* _Stated problem_
From the first line of the data below through the line holding "n=8).build('dark_band', M['dark'], t_)", output each line exactly and leave the pictures out.

* _Data section_
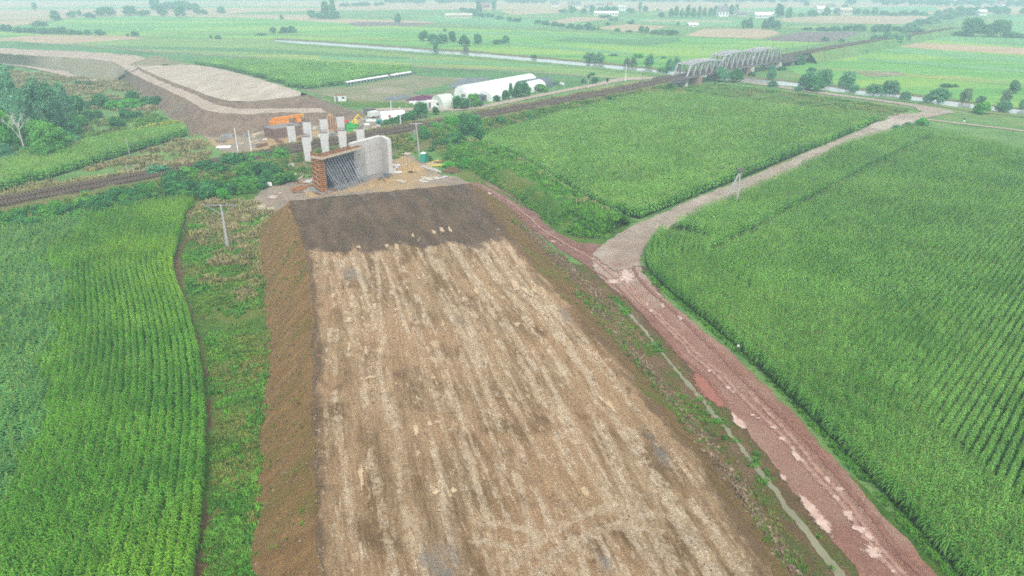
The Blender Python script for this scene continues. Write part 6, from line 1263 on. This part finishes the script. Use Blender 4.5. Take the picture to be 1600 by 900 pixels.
for i, (px, py, h) in enumerate(sorted(far_m)): pole(px, py, h, f'catenary mast along the line beyond the bridge, {ORD[i]} from the left', 'catenary_mast', .22, 'poledark' if px < 1310 else 'white_old', cat='mast', group='catenary masts beyond the bridge', z=4.5 if px < 1310 else 0)
for px, py, lab in [(919, 136, 'left rail signal with a dark head on a banded post'), (948, 141, 'right rail signal with a dark head on a banded post')]:
    p = P(px, py, .5); t_ = root('rail_signal', p, lab, 'signal', 'two rail signals'); m = mpp(p); hh_ = 18*m
    MB().bar((0, 0, -.5), (0, 0, hh_-1.3), .16, n=8).build('post', M['white'], t_); MB().box(-.35, .35, -.25, .25, hh_-1.3, hh_+.1).build('signal_head', M['dark'], t_); MB().box(-.5, .5, -.28, -.253, hh_-.9, hh_-.2).build('backplate', M['dark'], t_)
    for k in range(3): MB().bar((0, 0, .6+k*1.0), (0, 0, .9+k*1.0), .2, n=8).build('dark_band', M['dark'], t_)

# ================================================================ the truss bridge
o = RL(SB0); tdir = RL(SB0+40)-RL(SB0); ya = math.atan2(tdir[1], tdir[0])
br_ = root('truss_bridge', (o[0], o[1], 0), 'pale steel truss railway bridge of three spans crossing the river', 'railway bridge', rz=ya)
def bl(px): return s_at(px)-SB0
sp_ = [(bl(1062), bl(1120), 5.2, 'S'), (bl(1115), bl(1166), 6.9, 'M'), (bl(1164), bl(1210), 6.3, 'E')]
zd = o[2]
HWD = 3.0
for a_, e_, h_, k in sp_:
    a_ += .3; e_ -= .3; n = max(6, int((e_-a_)/2.5)); n += n % 2; dx = (e_-a_)/n; zz = zd+.1
    tr_ = MB().box(a_, e_, -HWD-.25, -HWD+.15, zz-.7, zz).box(a_, e_, HWD-.15, HWD+.25, zz-.7, zz).build('bottom_chord', M['truss_dark'], br_)
    ht = lambda x_: h_*(.84+.16*math.sin(math.pi*(x_-a_)/(e_-a_))); 
    for y in (-HWD, HWD):
        tc = MB()
        for i in range(1, n-1): tc.bar((a_+dx*i, y, zz+ht(a_+dx*i)-.2), (a_+dx*(i+1), y, zz+ht(a_+dx*(i+1))-.2), .5, .4)
        tc.build('top_chord', M['truss'], br_)
    tb = MB()
    for i in range(1, n): x = a_+dx*i; tb.bar((x, -HWD, zz+ht(x)-.1), (x, HWD, zz+ht(x)-.1), .8, .2)
    for i in range(1, n-1): x = a_+dx*i; tb.bar((x, -HWD, zz+ht(x)-.05), (x+dx, HWD, zz+ht(x+dx)-.05), .4, .12); tb.bar((x, HWD, zz+ht(x)-.02), (x+dx, -HWD, zz+ht(x+dx)-.02), .4, .12)
    tb.build('top_bracing', M['truss'], br_)
    for y in (-HWD, HWD):
        for i in range(n):
            x = a_+dx*i
            if i == 0: MB().bar((x, y, zz), (x+dx, y, zz+ht(x+dx)-.15), .5).build('end_post', M['truss'], br_)
            elif i == n-1: MB().bar((x, y, zz+ht(x)-.15), (x+dx, y, zz), .5).build('end_post', M['truss'], br_)
            elif i % 2: MB().bar((x, y, zz+ht(x)-.2), (x+dx, y, zz), .32).build('diagonal', M['truss'], br_)
            else: MB().bar((x, y, zz), (x+dx, y, zz+ht(x+dx)-.2), .32).build('diagonal', M['truss'], br_)
            if i > 0: MB().bar((x, y+.004, zz), (x, y+.004, zz+ht(x)-.2), .2).build('vertical', M['truss_dark'], br_)
    MB().box(a_, e_, -HWD+.16, HWD-.16, zz-.5, zz-.28).build('deck', M['girder'], br_)
MB().box(bl(1034), sp_[0][0]+.2, -4.2, 4.2, zd-1.3, zd-.3).build('approach_deck', M['girder'], br_)
for y in (-4.3, 4.25): MB().box(bl(1034), sp_[0][0], y-.05, y+.05, zd-.298, zd+.5).build('parapet', M['girder'], br_)
MB().box(sp_[2][1], sp_[2][1]+60, -4.0, 4.0, zd-1.3, zd-.25).build('approach_deck', M['girder'], br_)
for y in (-4.1, 4.05): MB().box(sp_[2][1], sp_[2][1]+60, y-.05, y+.05, zd-.248, zd+.45).build('parapet', M['girder'], br_)
for x, w_, mt in [(sp_[0][0]-.2, 1.6, 'concrete_pale'), (sp_[0][0]+10, 3.0, 'brick'), (sp_[0][1], 2.6, 'brick'), (sp_[1][1]-3, 2.4, 'brick'), (sp_[1][1], 2.0, 'concrete_pale'), (sp_[2][1], 2.0, 'concrete_pale'), (sp_[2][1]+14, 1.6, 'concrete_dark'), (sp_[2][1]+28, 1.6, 'concrete_dark'), (bl(1045), 1.4, 'concrete_dark')]:
    MB().box(x-w_/2, x+w_/2, -3.8, 3.8, -1.0, zd-.71-(.6 if x < sp_[0][0] or x > sp_[2][1] else 0), taper=.15).build('pier', M[mt], br_)
slab(1120, 121.5, .9, .9, 1.6, 0, 'white', 'small white post cabinet under the bridge beside the road', 'white_cabinet', 'cabinet')
slab(1142, 126, 1.6, 1.2, 1.8, .5, 'white', 'white signboard between two shrubs below the bridge', 'signboard', 'sign')

# ================================================================ greenhouses and nursery
def tunnel(px0, py0, px1, py1, wdt, h, mat, label, endm='foil', ribs=0, cat='greenhouse', L=None):
    a_ = at(px0, py0); e_ = at(px1, py1); d_ = (e_-a_)[:2]; LL = L or float(np.linalg.norm(d_)); t_ = root('greenhouse', a_, label, cat, rz=math.atan2(d_[1], d_[0]))
    n = 16; pr = arch(wdt, h, n, .85); b = MB()
    b.prism(pr, 'x', .1, LL-.1); b.build('cover', M[mat], t_)
    for x in (0, LL-.12): 
        b = MB(); b.prism([(p[0]*1.01, p[1]*1.012) for p in pr], 'x', x, x+.12); b.build('end_wall', M[endm], t_)
    if ribs:
        for i in range(1, ribs): 
            x = LL*i/ribs; b = MB()
            for p, q in zip(pr[:-1], pr[1:]): b.bar((x, p[0]*1.008, p[1]*1.008), (x, q[0]*1.008, q[1]*1.008), .08)
            b.build('rib', M['white_old'], t_)
    MB().box(-.05, -.004, -.9, .9, 0, min(2.1, h*.7)).build('door', M['groundcloth'] if endm != 'foil_dark' else M['foil'], t_)
    return t_
tunnel(722, 152, 828, 131.5, 7.8, 4.1, 'foil', 'long white arched greenhouse, rearmost of the white pair', ribs=14)
tunnel(757, 157.5, 842, 138, 6.8, 3.4, 'foil', 'white arched greenhouse in front of the longer one', ribs=12)
tunnel(724, 156, 760, 149, 7.0, 2.8, 'foil', 'low white greenhouse at the left end of the white pair')
tunnel(683, 169, 703, 166, 6.5, 4.2, 'foil_green', 'pale green ribbed greenhouse standing alone at the left', 'foil_green', 8)
tunnel(815, 141, 853, 134, 7.6, 3.6, 'foil_dark', 'dark net-covered greenhouse at the right with a white end arch', 'foil_dark', 0)
container(746, 160.5, 3.2, 3.0, 2.2, 'foil_dark', 'small blue-grey shed between the white greenhouses and the road', 'grey_shed', 'shed', .5)
ZK[0] = 50
S('nursery_bed', [(634, 157), (642, 153), (660, 149), (684, 151), (680, 157), (655, 159)], M['heather'], jit=.4)
S('nursery_bed', [(640, 146), (700, 132), (722, 130), (708, 138), (690, 146), (660, 148)], M['crop_green'], jit=.5)
S('nursery_bed', [(700, 136), (716, 124), (762, 121), (765, 125), (735, 132), (718, 140)], M['groundcloth'], jit=.4)
S('nursery_bed', [(600, 157), (606, 151), (640, 149), (640, 154), (620, 157)], M['groundcloth'], jit=.5)
for i, (px, py) in enumerate([(660, 161), (668, 160), (654, 163), (648, 161), (850, 133), (872, 132.5), (868, 131)]):
    slab(px, py, 4.0 if i < 4 else 5, 1.6, .5, .3, 'white_old', ['white sheet in the nursery below the purple bed', 'white sheet between the purple bed and the ribbed greenhouse', 'white sheet nearest the nursery path', 'white sheet left of the purple bed', 'white stack at the end of the dark greenhouse', 'white slab right of the dark greenhouse', 'small white slab behind the dark greenhouse'][i], 'plastic_sheet', 'sheeting')
# the line of white-roofed hutches
h0, h1 = at(541, 133.5), at(642, 117); dh = (h1-h0)[:2]; LL = float(np.linalg.norm(dh)); ya = math.atan2(dh[1], dh[0]); NH = 21
hp = None
for i in range(NH):
    if i == 13: continue
    q = h0[:2]+dh*(i+.5)/NH
    k = i if i < 13 else i-1
    lab = f'white-roofed hutch in the row on the fallow field, {ORD[k]} from the left'
    if hp is None:
        hp = root('hutch', (q[0], q[1], 0), lab, 'hutch', 'white-roofed hutches in a row', rz=ya); wdt = LL/NH*.94
        MB().prism([(-.9, 1.15), (-.9, 1.3), (0, 1.6), (.9, 1.3), (.9, 1.15)], 'x', -wdt/2, wdt/2).build('roof', M['white'], hp)
        MB().box(-wdt/2+.1, wdt/2-.1, -.55, .55, .35, 1.14).build('body', M['foil_dark'], hp)
        for x in (-wdt/2+.1, wdt/2-.2):
            for y in (-.7, .6): MB().box(x, x+.1, y, y+.1, 0, 1.149).build('leg', M['white_old'], hp)
    else:
        t_ = hp.copy(); COL.objects.link(t_); t_.location = (float(q[0]), float(q[1]), 0); t_['label'] = lab
        for ch in list(hp.children): c_ = ch.copy(); COL.objects.link(c_); c_.parent = t_

# ================================================================ far houses
def house(px, py, L, W, Hh, rh, wall, roof, label, rz=0, name='house', cat='house'):
    t_ = root(name, at(px, py), label, cat, rz=rz); wl_ = MB().box(-L/2, L/2, -W/2, W/2, 0, Hh).prism([(-W/2, Hh), (W/2, Hh), (0, Hh+rh-.1)], 'x', -L/2, L/2).build('wall', M[wall], t_)
    b = MB(); ov = .5
    for s in (-1, 1): b.add([(-L/2-ov, s*(W/2+ov), Hh-.25), (L/2+ov, s*(W/2+ov), Hh-.25), (L/2+ov, 0, Hh+rh), (-L/2-ov, 0, Hh+rh), (-L/2-ov, s*(W/2+ov), Hh-.05), (L/2+ov, s*(W/2+ov), Hh-.05), (L/2+ov, 0, Hh+rh+.2), (-L/2-ov, 0, Hh+rh+.2)], [(0, 1, 2, 3), (7, 6, 5, 4), (0, 4, 5, 1), (1, 5, 6, 2), (2, 6, 7, 3), (3, 7, 4, 0)])
    rf = b.build('roof', M[roof], t_); MB().box(L*.2, L*.2+.8, .6, 1.4, Hh, Hh+rh+1.0).build('chimney', M['brick'], rf)
    k = max(1, int(L/3.2))
    for i in range(k): x = -L/2+(i+.5)*L/k; MB().box(x-.5, x+.5, -W/2-.05, -W/2-.004, Hh*.4, Hh*.75).build('window', M['glass'], t_)
    MB().box(-L/2-.05, -L/2-.004, -.5, .5, 0, 2).build('door', M['roof_grey'], t_)
H_ = [(900, 13, 10, 8, 5, 4, 'wall_white', 'roof_grey', 'white house with a grey gable, largest in the hazy village', .2), (892, 11, 8, 7, 4, 3, 'wall_cream', 'roof_red', 'small red-roofed house left of the largest village house', .5), (918, 16.5, 8, 7, 3.5, 2.5, 'wall_white', 'roof_grey', 'low white house in the village centre', 0), (938, 13, 9, 7, 4.5, 2, 'wall_white', 'roof_grey', 'white house near the middle of the village', 0), (952, 13, 6, 6, 5, 2, 'wall_white', 'roof_red', 'narrow white house in the village', .3), (971, 17, 9, 8, 5.5, .8, 'wall_white', 'wall_white', 'flat white cube house at the right of the village', 0), (866, 10.5, 11, 7, 4, 3, 'wall_white', 'roof_grey', 'white house at the left of the village', .3),
  (1128, 26, 11, 9, 6, 4.5, 'wall_white', 'roof_grey', 'white farmhouse beside the dark grove', .1), (1140, 24, 15, 9, 5, 4, 'wall_cream', 'roof_grey', 'large grey-roofed farm building beside the white farmhouse', -.2), (1160, 26, 10, 7, 3, 2, 'wall_cream', 'roof_grey', 'low grey-roofed barn right of the farm', -.3), (1191, 28, 16, 9, 3, 2.5, 'wall_white', 'wall_white', 'long white-roofed hall right of the farm', -.1), (1203, 26, 6, 5, 3, 1.5, 'wall_white', 'wall_white', 'short white hut next to the long white hall', 0),
  (1280, 20, 10, 8, 4.5, 3, 'wall_white', 'wall_white', 'white house among trees at the upper right', .2), (1298, 15, 9, 7, 4, 3, 'wall_white', 'roof_grey', 'small white house at the upper right farm', .3), (1319, 24, 13, 9, 6, 2, 'wall_cream', 'wall_cream', 'pale square farm building at the upper right', 0), (1532, 24, 10, 7, 4, 2, 'wall_white', 'wall_white', 'white house far at the upper right edge trees', .2), (1560, 12, 12, 9, 5, 3, 'wall_white', 'roof_red', 'hazy house in the top right village, left of the pair', .1), (1590, 8, 12, 9, 5, 3, 'wall_white', 'roof_grey', 'hazy house in the top right village, at the edge', .1), (1500, 4, 14, 9, 5, 3, 'wall_white', 'roof_grey', 'hazy house at the top right of the picture', .1)]
for h in H_: house(*h)
house(1082, 41.5, 8, 4, 1.8, 1.2, 'wall_white', 'white', 'white field tent above the truss bridge', .15, 'field_tent', 'tent')
house(947, 24.5, 26, 9, 3, 1.6, 'wall_white', 'white', 'long white-roofed hall below the village', -.15, 'hall', 'hall')
house(717, 27.5, 28, 10, 2.6, 1.6, 'wall_cream', 'wall_cream', 'long pale farm shed at the upper centre', .05, 'farm_shed', 'shed')
house(757, 12, 14, 8, 3, 3, 'roof_red', 'roof_red', 'reddish hazy barn at the upper centre', .1, 'barn', 'barn')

* _Exercise output_
The Blender Python script for this scene continues. Write part 6, from line 1263 on. This part finishes the script. Use Blender 4.5. Take the picture to be 1600 by 900 pixels.
for i, (px, py, h) in enumerate(sorted(far_m)): pole(px, py, h, f'catenary mast along the line beyond the bridge, {ORD[i]} from the left', 'catenary_mast', .22, 'poledark' if px < 1310 else 'white_old', cat='mast', group='catenary masts beyond the bridge', z=4.5 if px < 1310 else 0)
for px, py, lab in [(919, 136, 'left rail signal with a dark head on a banded post'), (948, 141, 'right rail signal with a dark head on a banded post')]:
    p = P(px, py, .5); t_ = root('rail_signal', p, lab, 'signal', 'two rail signals'); m = mpp(p); hh_ = 18*m
    MB().bar((0, 0, -.5), (0, 0, hh_-1.3), .16, n=8).build('post', M['white'], t_); MB().box(-.35, .35, -.25, .25, hh_-1.3, hh_+.1).build('signal_head', M['dark'], t_); MB().box(-.5, .5, -.28, -.253, hh_-.9, hh_-.2).build('backplate', M['dark'], t_)
    for k in range(3): MB().bar((0, 0, .6+k*1.0), (0, 0, .9+k*1.0), .2, n=8).build('dark_band', M['dark'], t_)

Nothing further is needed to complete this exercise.